Goods are classified based on whether they are rival (one person's use reduces availability for others) and excludable (people can be prevented from using them).

  • Rival goods: Consumption by one person reduces the amount available for others.

  • Excludable goods: It is possible to prevent someone from using the good.

  • Private goods: Both rival and excludable (e.g., food).

  • Common resources: Rival but not excludable (e.g., fish in the ocean).

  • Quasi-public goods: Non-rival but excludable (e.g., cable TV).

  • Public goods: Non-rival and non-excludable (e.g., national defense).

Excludable

Non-Excludable

Rival

Private goods

Common resources

Non-Rival

Quasi-public goods

Public goods

  • Free riding: Occurs when people benefit from a good without paying for it, common with public goods.

  • Tragedy of the commons: Overuse of common resources due to lack of excludability.

CHAPTER 6 - ELASTICITY

Price Elasticity of Demand

Elasticity measures how much quantity demanded or supplied responds to changes in price or other factors.

  • Price elasticity of demand: The percentage change in quantity demanded divided by the percentage change in price.

  • Perfectly inelastic: (vertical demand curve)

  • Inelastic:

  • Unit-elastic:

  • Elastic:

  • Perfectly elastic: (horizontal demand curve)

Other Elasticities

  • Cross-price elasticity of demand: Measures how the quantity demanded of one good responds to a change in the price of another good.

  • Income elasticity of demand: Measures how quantity demanded changes as consumer income changes.

  • Price elasticity of supply: Measures how much quantity supplied responds to a change in price.

Determinants and Applications of Elasticity

  • Determinants: Availability of close substitutes, passage of time, whether the good is a necessity or luxury, definition of the market, and share of the good in the consumer's budget.

  • Revenue and elasticity: Total revenue changes with price depending on elasticity. If demand is elastic, lowering price increases revenue; if inelastic, raising price increases revenue.

  • Midpoint formula: Used to calculate elasticity between two points:

CHAPTER 10 - CONSUMER CHOICE AND BEHAVIORAL ECONOMICS

Utility and Marginal Utility

Consumer choice theory explains how individuals allocate their income to maximize satisfaction (utility).

  • Utility: The satisfaction or pleasure derived from consuming goods and services.

  • Marginal utility: The additional utility from consuming one more unit of a good.

  • Law of diminishing marginal utility: As more of a good is consumed, the additional utility from each extra unit decreases.

  • Budget constraint: The limited amount of income available to spend on goods and services.

  • Marginal utility per dollar spent: , where is marginal utility and is price.

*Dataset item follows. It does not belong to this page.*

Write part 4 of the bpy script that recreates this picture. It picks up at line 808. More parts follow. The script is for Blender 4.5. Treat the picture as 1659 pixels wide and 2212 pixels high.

  • Conditions for maximizing utility: Consumers maximize utility when the marginal utility per dollar is equal across all goods and the budget is exhausted.

Income and Substitution Effects

  • Income effect: The change in quantity demanded resulting from a change in real income due to a price change.

  • Substitution effect: The change in quantity demanded resulting from a change in the relative price of goods.

  • Sunk cost: A cost that has already been incurred and cannot be recovered; should not affect current decisions.

  • Price anchoring: The tendency to rely heavily on the first piece of information (the "anchor") when making decisions.

Behavioral Economics and Deviations from Rationality

  • Behavioral economics: Studies how psychological factors and social influences affect economic decision-making.

  • Common deviations: Ignoring opportunity costs, reasoning based on sunk costs, and unrealistic expectations.

  • Social influences: Demand can be affected by comparison to others, network effects, and concerns for fairness.

CHAPTER 11 - TECHNOLOGY, PRODUCTION, AND COSTS

Production and Costs

Firms transform inputs into outputs using technology, facing various costs in the process.

  • Technology and technological change: The processes a firm uses to turn inputs into outputs; technological change refers to improvements in these processes.

  • Production function: The relationship between inputs and the maximum output that can be produced.

  • Short run and long run: In the short run, at least one input is fixed; in the long run, all inputs can be varied.

  • Explicit costs: Direct, out-of-pocket payments for inputs.

  • Implicit costs: Opportunity costs of using resources owned by the firm.

  • Total cost (TC): The sum of fixed and variable costs.

  • Average cost (AC): Cost per unit of output.

  • Marginal cost (MC): The additional cost of producing one more unit.

  • Marginal product of labor (MPL): The additional output from hiring one more worker.

Division of Labor and Returns

  • Division of labor and specialization: Breaking production into tasks increases efficiency.

  • Law of diminishing marginal returns: As more of a variable input is added to a fixed input, the additional output eventually decreases (holds only when other inputs are fixed).

Economies and Diseconomies of Scale

  • Economies of scale: Long-run average costs decrease as output increases due to factors like specialization and bulk buying.

  • Diseconomies of scale: Long-run average costs increase as output increases, often due to management inefficiencies.

  • Minimum efficient scale: The lowest level of output at which long-run average cost is minimized.

Graphical Analysis and Skills

  • Be able to compute and graph average (total, fixed, variable) and marginal cost curves. Marginal cost curve crosses average cost curves at their minimum points.

  • Explain why short-run average cost curves are U-shaped due to specialization and diminishing marginal returns.

  • Graph marginal product of labor curves and determine the long-run cost curve graphically.

Additional info: This guide covers key concepts and skills for midterm preparation in microeconomics, focusing on externalities, elasticity, consumer choice, and production theory.